Basic Mediation Information

References in this article are for family and circuit court cases. Requirements for mediation in county court may be different.

In the last 10 to 15 years, mediation has become an essential part of the civil law system in the State of Florida. Without it, our overworked courts would be overwhelmed and the civil justice system might well grind to a halt.

Mediation is the process by which individuals who have a dispute, whether in a civil or family law case, meet with a mediator to try to resolve their differences without having a trial before a judge, and in some cases, a judge and jury, if applicable.

The mediator is a neutral person, usually an attorney, with a minimum of five (5) years experience practicing law. The mediator must also attend a mediation course, taught by seasoned professionals. The mediation course is very thorough and lasts about forty (40) hours. The mediator is usually agreed upon by the attorneys in the case. People who have a dispute, but are not represented, may also use a mediator.

Mediation is mandatory in all civil and family law cases filed in the State of Florida. No civil of family law case may go to a final hearing unless the parties have first attended mediation.

Mediators facilitate communication between the parties to a dispute. Mediators allow the parties to a dispute to explore all avenues of settlement in a cordial and professional environment. Mediators help the parties to a dispute, by explaining the law to the parties when necessary. Mediators cannot and do not impose or force a settlement in a case.
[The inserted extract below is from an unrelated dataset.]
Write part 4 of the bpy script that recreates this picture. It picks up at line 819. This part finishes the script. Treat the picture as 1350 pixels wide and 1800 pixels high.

Mediation has many advantages. Some of which are: the cost of mediation is much cheaper than a trial in a case. Mediation costs are equally divided between the parties; the parties have the power to settle a dispute and therefore, feel empowered when they settle, rather than a Judge or Judge and Jury imposing a verdict upon the parties; attending mediation is far less imposing and intimidating than going to trial; all that is discussed in mediation is confidential. You can speak freely and not have it used against you. Therefore, there is no risk and a lot to gain. Mediation can bring closure to litigation, which may take a very long time before going to trial. With court dockets, plugged with cases, it can take months, sometimes years, before getting to trial. However, most mediators are available on relatively short notice, to attempt to resolve cases; and mediation allows for creative solutions to complex problems, which a court may not consider.